LaoHuGong: The Practice of Shamanic Tiger Qigong
Some have asked: Why the tiger?
I practice LaoHuGong (Shamanic Tiger qigong), a movement practice for raising bodily qi centered on the lower dantien as taught by Master Zhongxian Wu.
LaoHuGong is an at-least-once-daily practice for me, in combination with zazen (sitting meditation), kinhin (walking meditation), and chanting, creating a continuum of stillness, motion, expression, and action.
Soto-style kinhin is that super slow one-breath-per-step walking. LaoHu takes the stillness-in-motion even further.
I didn’t have the category of “qigong” in my reality until I was like 25 years old. It simply wasn’t part of the universe. And yet, when I learned the category, the first time I began to move like that, it was like learning the Earth was a place with a name, not just the ground.
LaoHuGong is important to a few Soto Zen-trained people I know. You’ve heard of “just sitting”? That’s us. You might wonder, what is the affinity with these movements? Is it despite all the sitting, or because of it?

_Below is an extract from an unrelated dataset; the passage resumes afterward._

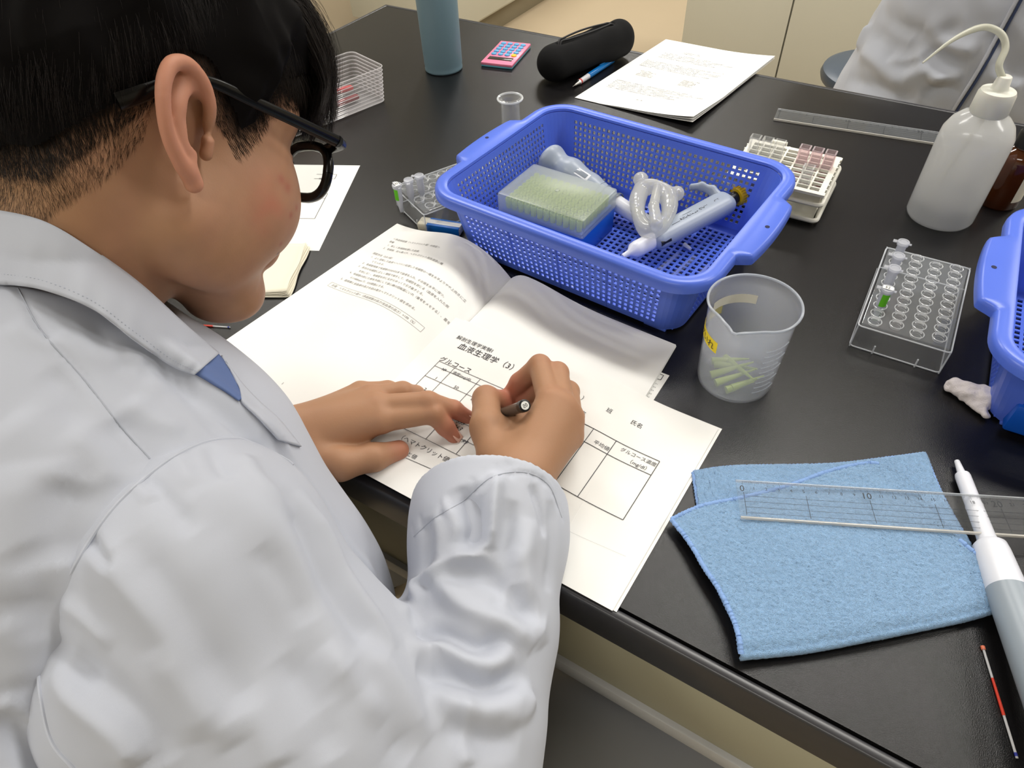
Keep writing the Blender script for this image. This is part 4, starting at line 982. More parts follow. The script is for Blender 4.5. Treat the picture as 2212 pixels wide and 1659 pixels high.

There are always many factors that drive one to one’s home practice. So many that it’s senseless to call any one practice “best.”
But “schools” form when enough people are coming from similar-enough places that they begin to make sense to each other.
Shikantaza (“just sitting”) is not self-denying or body-denying. Hardly. It is nonthinking, only being the body sitting and breathing.
Those of us drawn to these instructions are still adjusting to being in THIS form, for the time being. We may have ALWAYS known it wasn’t “me.”
There is an uncanniness to this experience that I, at least, have always felt. “This” isn’t “me” from the absolute frame, but it certainly SEEMS like it from the relative frame.
Conceptual discomfort with that disconnect came later; first was just a clear FEELING of discomfort.
Zazen is simultaneously the exploration AND resolution of this discomfort.
The paring down of any experience other than the fundamental one: of being empty of discrete self-nature, just a conduit of universal exchange of qi.
Tiger and cave. Emerging and returning.
Stillness and motion interpenetrate each other. As the body moves, the world compensates. Equal and opposite. The terms cancel out.
Shikantaza and LaoHuGong correspond according to this principle.
In combining these practices, we accommodate relative body and absolute Body.
I also do sitting meditation directly after raising energy through movement practice (whenever I can). This has created an association between zazen and this high-energy state that is durable and co-arising.